R v Gross (Neville Emmanuel)

Date

20 December 1995

Legislation

Copyright Designs and Patents Act 1988 s107
Trade Marks Act 1938 s58A(1)(c)

Keywords

warrant to search; counterfeit video tapes; criminal offences; sentencing; custodial threshold; Federation Against Copyright Theft

Counsel

G King for Gross

Solicitors:

unknown

Judge:

Auld LJ; Ebsworth, Langley JJ.

Court:

Court of Appeal (Criminal Division)

Reported:

[1996] 2 Cr App R (S) 189

Summary:

On April 19, 1995 at the Crown Court at Southend the appellant, Neville Emmanuel Gross, pleaded guilty to two counts of copying a copyright work contrary to section 107(1)(a) of the Copyright Design and Patents Act 1988 and two counts of fraudulently using a trade mark contrary to section 58A(1)(c) of the Trade Marks Act 1938.

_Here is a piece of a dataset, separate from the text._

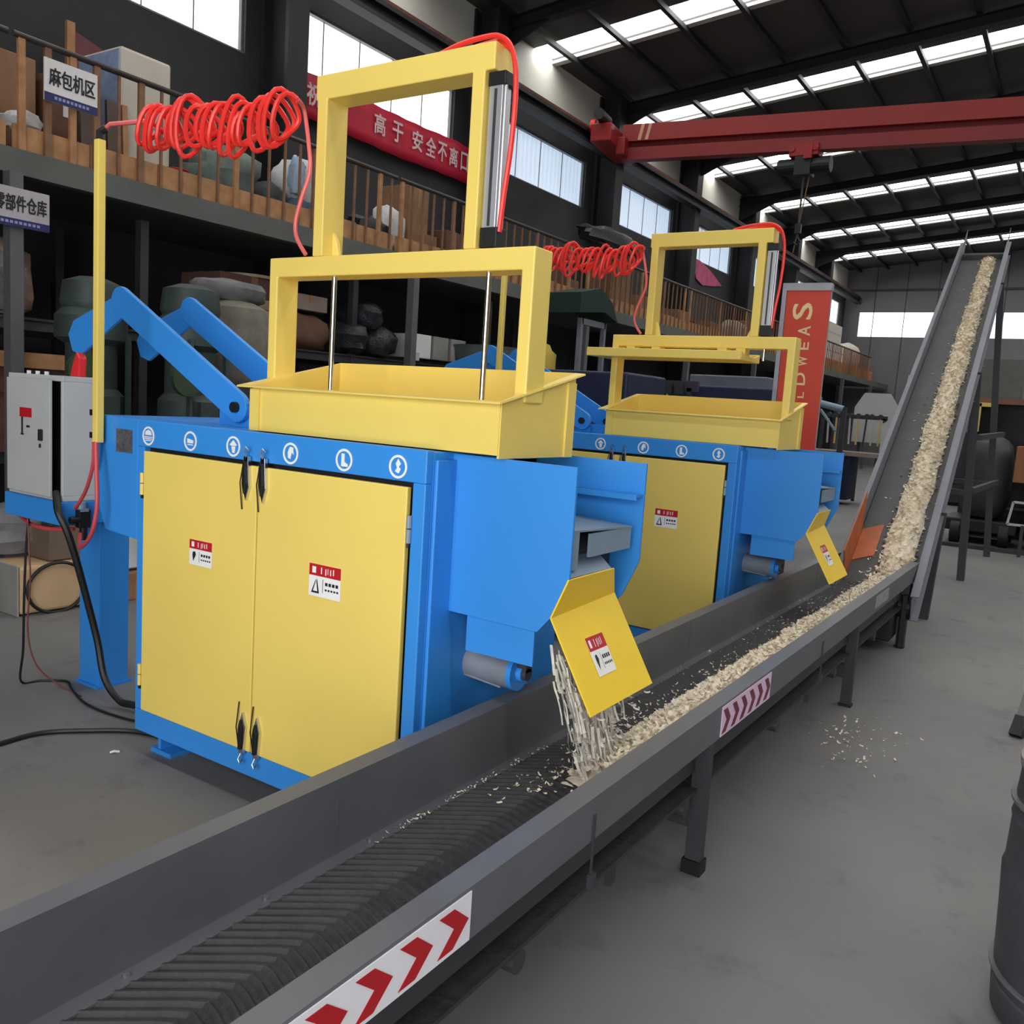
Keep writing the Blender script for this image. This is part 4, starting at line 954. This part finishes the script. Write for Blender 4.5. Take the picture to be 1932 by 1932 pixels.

Police officers executed a search on Gross's home and were accompanied by a senior investigative officer from the Federation Against Copyright Theft (generally known as FACT) whose chief objective is the protection of the interests of its members against any infringement in the United Kingdom of their copyright in films, television programmes and all forms of audio visual recording. When the appellant was asked if he had any equipment used in the commission of crime involving video recording he replied, "Yes, it's upstairs". In the bedrooms the police found no less than 50 video recorders set up in banks, shelving containing numerous video tapes, printed labels and correspondence associated with video recording. The appellant freely admitted that the equipment was his. When he was arrested and cautioned he said that he understood all that and made it clear that he intended to plead guilty.

The police seized 971 video tapes, 753 of which were later found to contain unauthorised copies of work marketed or distributed by companies such as Walt Disney or Warner Brothers who were members of FACT, 270 video boxes and a large number of video inlay sleeves and topside labels. It was apparent that it was a professional operation on a significant scale carried on for profit at the expense of the owners of the copyright.

Gross had committed a series of offences, and one which was grossly aggravated by the rapidity with which it followed upon a conditional discharge for similar matters imposed only a few months earlier.

The Court of Appeal noted that it was apparent from the sentencing remarks that Judge Lockhart clearly understood the nature of this enterprise. It was, he remarked, an operation which had tremendous potential for profit, which required a great deal of investment, effort and planning. The appellant would have gained greatly had he not been caught and the industry and public would have been the losers. He said that it was behaviour for which only a custodial sentence could be justified, particularly in the light of the conditional discharge imposed for offences on a much lesser scale but a few months earlier. He also observed that this was a growing and illegal method of trading.

Gross, by virtue of the commission of the offences which he admitted, was in breach of a three-year conditional discharge imposed on February 9, 1994 at Redbridge Magistrates' Court for possessing a video recording of unclassified work for the purpose of supply and possessing a total of 65 copies of cinematograph films which he believed or had reason to believe were infringing copyright contrary to section 107(1)(c) of the Copyright Design and Patents Act 1988. In respect of those matters Judge Lockhart imposed sentences concurrent inter se of six months' imprisonment on each of the four offences, but consecutive to the sentence of 18 months, making a total sentence of two years' imprisonment. Gross then appealed against that sentence.

The Court of Appeal considered Gross's antecedents and personal circumstances and also considered the weight given by the trial judge to Gross's early guilty pleas. The Court of Appeal considered that, whilst the sentence was wholly correct in principle, it was too long overall. Taking account of the fact that the original offences were of a lesser magnitude, it came to the conclusion that sentences of six months imposed in respect of those sentences were too long and that a sentence of 18 months for the main offences also failed to take sufficient account of all the relevant factors in this case.

Decision:

It concluded that the sentences of 18 months should be quashed and there should be substituted for them concurrent sentences of nine months' imprisonment, that the sentences of six months' imprisonment in respect of the breach matters should be quashed and there should be sentences of three months concurrent inter se substituted. The three-month sentences was to be consecutive to the nine-month sentence, making a total sentence of 12 months, thereby reducing the sentence overall from two years to 12 months. To that extent the appeal was allowed.